→ The request
The lines from the top of the material below through the line containing "mb.build('stringer', M['dark_steel'], ss)" are to be printed exactly, with pictures omitted.

→ Source material
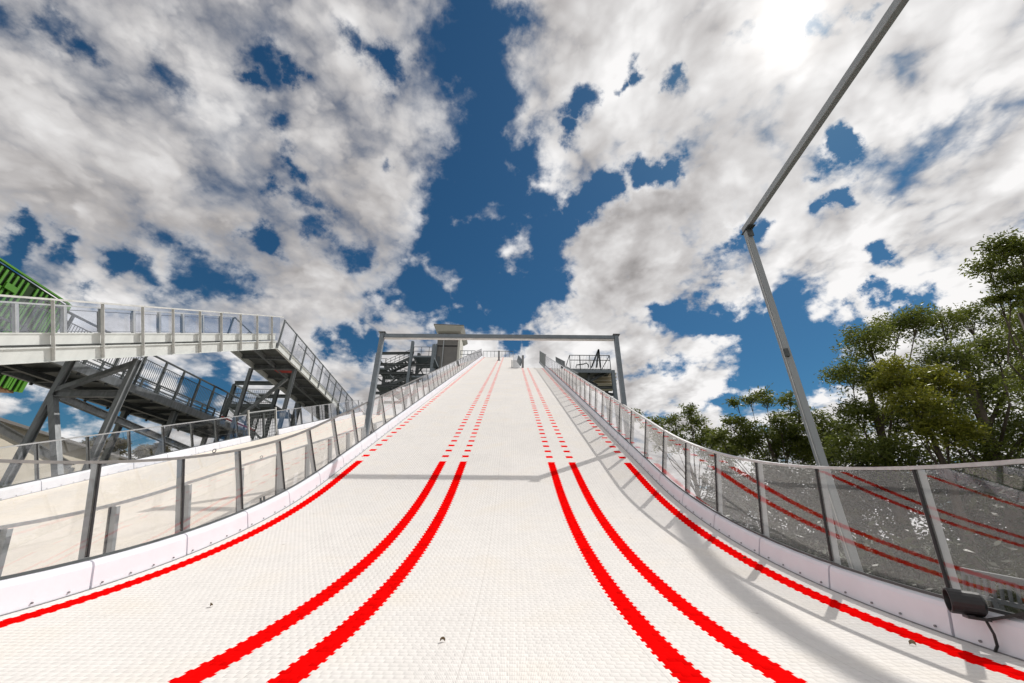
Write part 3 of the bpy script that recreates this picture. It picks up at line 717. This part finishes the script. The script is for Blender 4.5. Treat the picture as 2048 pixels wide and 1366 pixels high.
for yy in (Y+.05, Y+3.9):
    for f in (0, .25, .5, .75, 1): x = a.x + (b.x-a.x)*f; mb.beam((x, yy, zz), (x, yy, ht), .07, .07)
    for h in (zz+.08, zz+(ht-zz)*.66, ht): mb.beam((a.x, yy, h), (b.x, yy, h), .06, .06)
for x in (a.x, b.x): mb.beam((x, Y+.05, ht), (x, Y+3.9, ht), .06, .06)
mb.build('railing', M['dark_steel'], rp)
mb = MB()
t0 = at(1197, 699, y=Y+1)
for px in (1183, 1193, 1201): mb.beam(at(px, 735, y=Y+1), t0, .16, .16)
mb.build('mast_frame', M['dark_steel'], rp)
mb = MB(); pts = [at(px, yy, y=Y+1.5) for px, yy in ((1152, 735), (1153, 730), (1168, 728), (1173, 726), (1177, 730), (1177, 735))]; mb.tube(pts, .06); mb.build('handrail_loop', M['dark_steel'], rp)
# short barred stair between the barrier and the platform
a = at(1122, 712, y=36); ss = empty('side_stair', (a.x, 36, -3), 'short steel side stair with spiky barred rail between right barrier and viewing platform', 'stair')
mb = MB()
for q in range(14):
    p = MAIN.p(32 + q*.5, XR+1.6, .2); mb.box((p.x-.5, p.y-.13, p.z), (p.x+.5, p.y+.13, p.z+.04))
mb.build('treads', M['galv'], ss)
mb = MB()
for q in range(40): p = MAIN.p(32 + q*.18, XR+1.05, .2); mb.beam(p, p + V((0,0,1.1)), .02, .02)
mb.beam(MAIN.p(32, XR+1.05, .2)+V((0,0,1.1)), MAIN.p(39, XR+1.05, .2)+V((0,0,1.1)), .05, .05)
mb.build('barred_rail', M['leg_steel'], ss)
mb = MB(); mb.beam(MAIN.p(32, XR+1.05, .1), MAIN.p(39, XR+1.05, .1), .06, .3); mb.beam(MAIN.p(32, XR+2.15, .1), MAIN.p(39, XR+2.15, .1), .06, .3)
for t in (33.5, 39.5): p = MAIN.p(t, XR+1.6, 0); mb.beam((p.x, p.y, -3), p, .2, .2)
mb.build('stringer', M['dark_steel'], ss)

# ------------------------------------------------------------------ buildings on the left
gb = empty('green_building', (-34, 14, -3), 'raised building clad in bright green vertical slats at the far left, behind the walkway', 'building')
gx = -30.0; gp = at(133, 607, x=gx); gyt = gp.y; gz1 = gp.z; gz0 = at(27, 782, x=gx).z
fc = V((math.sin(R(-11)), math.cos(R(-11)), 0)); fn = V((fc.y, -fc.x, 0))     # along the facade (away), outward normal (towards ramp)
co = V((gx, gyt, 0)); nearp = co - fc * 20
M['slat'] = mat('green_slat', (.07,.24,.012), .55, 0, .12, 1.5); M['slat_dark'] = mat('dark_green_backing', (.012,.035,.006), .9)
mb = MB(); base = [co, nearp, nearp - fn*14, co - fn*14]
mb.prism([p + V((0,0,gz0)) for p in base], [p + V((0,0,gz1-.1)) for p in base]); mb.build('wall', M['slat_dark'], gb)
mb = MB(); n = 56; rnd = random.Random(3)
for q in range(n):
    a = co - fc * (.15 + q*.34) + fn*.08
    ztop = gz1 - (1.6 if q == 7 else .25)
    mb.beam(a + V((0,0,gz0-.05)), a + V((0,0,ztop)), .06, .13, up=fc)
    if q % 5 == 1: mb.beam(a + fc*-.2 + V((0,0,gz0)), a + fc*-.2 + V((0,0,gz1-.5-rnd.random()*2)), .08, .1, up=fc)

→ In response
Write part 3 of the bpy script that recreates this picture. It picks up at line 717. This part finishes the script. The script is for Blender 4.5. Treat the picture as 2048 pixels wide and 1366 pixels high.
for yy in (Y+.05, Y+3.9):
    for f in (0, .25, .5, .75, 1): x = a.x + (b.x-a.x)*f; mb.beam((x, yy, zz), (x, yy, ht), .07, .07)
    for h in (zz+.08, zz+(ht-zz)*.66, ht): mb.beam((a.x, yy, h), (b.x, yy, h), .06, .06)
for x in (a.x, b.x): mb.beam((x, Y+.05, ht), (x, Y+3.9, ht), .06, .06)
mb.build('railing', M['dark_steel'], rp)
mb = MB()
t0 = at(1197, 699, y=Y+1)
for px in (1183, 1193, 1201): mb.beam(at(px, 735, y=Y+1), t0, .16, .16)
mb.build('mast_frame', M['dark_steel'], rp)
mb = MB(); pts = [at(px, yy, y=Y+1.5) for px, yy in ((1152, 735), (1153, 730), (1168, 728), (1173, 726), (1177, 730), (1177, 735))]; mb.tube(pts, .06); mb.build('handrail_loop', M['dark_steel'], rp)
# short barred stair between the barrier and the platform
a = at(1122, 712, y=36); ss = empty('side_stair', (a.x, 36, -3), 'short steel side stair with spiky barred rail between right barrier and viewing platform', 'stair')
mb = MB()
for q in range(14):
    p = MAIN.p(32 + q*.5, XR+1.6, .2); mb.box((p.x-.5, p.y-.13, p.z), (p.x+.5, p.y+.13, p.z+.04))
mb.build('treads', M['galv'], ss)
mb = MB()
for q in range(40): p = MAIN.p(32 + q*.18, XR+1.05, .2); mb.beam(p, p + V((0,0,1.1)), .02, .02)
mb.beam(MAIN.p(32, XR+1.05, .2)+V((0,0,1.1)), MAIN.p(39, XR+1.05, .2)+V((0,0,1.1)), .05, .05)
mb.build('barred_rail', M['leg_steel'], ss)
mb = MB(); mb.beam(MAIN.p(32, XR+1.05, .1), MAIN.p(39, XR+1.05, .1), .06, .3); mb.beam(MAIN.p(32, XR+2.15, .1), MAIN.p(39, XR+2.15, .1), .06, .3)
for t in (33.5, 39.5): p = MAIN.p(t, XR+1.6, 0); mb.beam((p.x, p.y, -3), p, .2, .2)
mb.build('stringer', M['dark_steel'], ss)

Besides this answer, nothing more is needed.